In fact, Whitmore, Capes and Maciek Szadkowski, the CTO of DCX Liquid Cooling Systems, all agree that the industry has been moving towards higher water temperatures for some time.

“We have deployments with the NVIDIA GB200 platform that were built with 44°C in mind,” Szadkowski reveals.

So if this is a continuation of a trend that leading vendors were all well aware of, why did the Rubin announcement garner so much attention?

Capes believes that NVIDIA and its ecosystem partners are under increasing pressure to address concerns around the impact and sustainability of AI as a whole.

Against this backdrop, the unveiling of Rubin could have been an attempt to reframe a conversation around operational efficiency as one around sustainability.

“I think what NVIDIA has put out there is an ideal state; if we could do everything exactly the way we wanted to do it,” Whitmore adds.

Optimal vs realistic temperatures

This raises an important point. Just because Rubin and Blackwell NVIDIA platforms can be cooled at materially higher inlet temperatures than previous generations, it doesn’t mean that they always will, or even should.

Eric Williams, senior vice president of solutions and engineering at Compass Data Centers, tells The Tech Capital that while GPUs may be able to tolerate higher temperatures in a lab, real-world facilities need to support diverse workloads, with storage, networking and lower-density deployments sitting alongside the high-density racks.

“We consistently see hyperscale customers choosing to run certain workloads at lower temperatures, for performance, consistency, and additional risk management reasons,” he explains.

Simply put, designing a facility purely around a vendor’s upper thermal limits ignores how data centres are actually run.

“To me, it’s really more about reshaping how cooling systems need to operate across a wider range of conditions, customer preferences and workloads,” Williams says.

Compass is now designing for 80% liquid and 20% air cooling at the facility level, with the option to shift that mix further over time.

That flexibility, rather than maximum efficiency, is what he says hyperscale customers are buying:

“There certainly is an eye on whether we can operate the data centre at higher temperatures, but we just haven’t seen that hit the ground yet and be a consistent ask”.

Chillers are here to stay

One of the key benefits of using higher water temperatures is the ability to leverage free cooling, whereby ambient outside temperatures can chill water to a desired level.

For systems that require water at much lower temperatures, markets like the Nordic states in Europe have been touted as excellent conditions to leverage this technique.

According to CTO Tate Cantrell, data centre operator Verne has been “doing chiller-less cooling the Nordics for some time … even for air cooling”.

Reducing the need for as many mechanical components as possible in a data centre is an optimal outcome for a developer.

It keeps initial capex down, lowers complexity, reduces the intensity of maintenance and monitoring and removes a link from an already lengthy and entangled supply chain.

And there are secondary benefits as well.
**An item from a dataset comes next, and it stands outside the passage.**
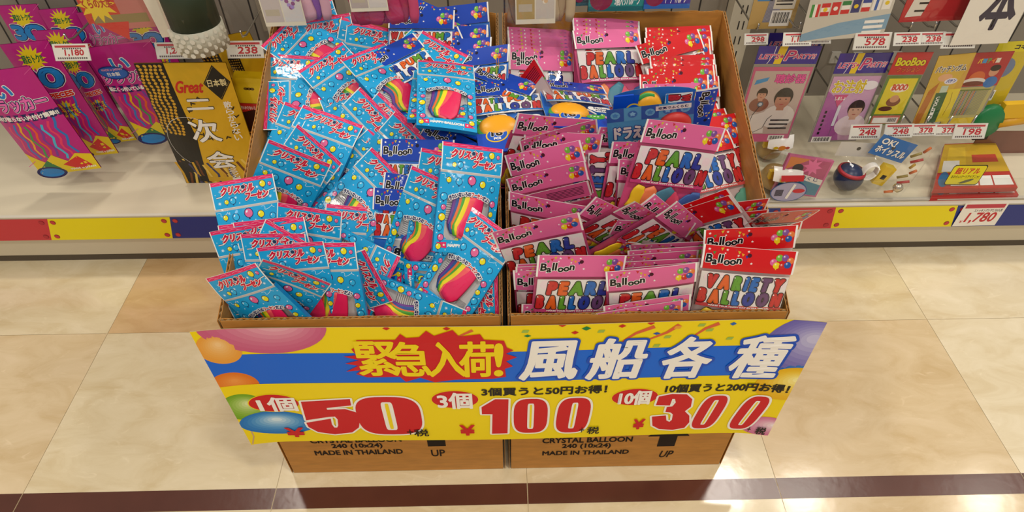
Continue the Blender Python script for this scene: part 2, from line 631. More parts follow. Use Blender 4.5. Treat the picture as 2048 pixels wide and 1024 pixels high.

As noted by DCX’s Szadkowski, in moderate climates such as North Virginia or New Jersey, a 10°C increase in acceptable temperature to 45°C could translate to a one-third reduction in expenditure on heat rejection components – including large fans, aluminium, copper, and construction materials.

The savings are particularly significant for hyperscale deployments where heat rejection infrastructure represents a substantial portion of total cooling system costs.

But while Rubin is the latest step on the path towards this ideal environment in warmer geographies, Cantrell doesn’t anticipate a huge change immediately.

Both he and Compass’s Williams acknowledge that NVIDIA is not the only chip provider in town.

When hyperscale custom silicon or hardware from other vendors is being deployed, it might not be designed to the same specifications as Rubin, and thus, the same approach to cooling cannot be applied immediately.

Furthermore, as noted by Motivair’s Whitmore, liquid cooling can become very expensive for certain components, such as cooling memory in servers.

As a result, the need for chillers is not going away as Rubin is rolled out in H2 2026 and beyond. But, the circumstances in which they are used may well do.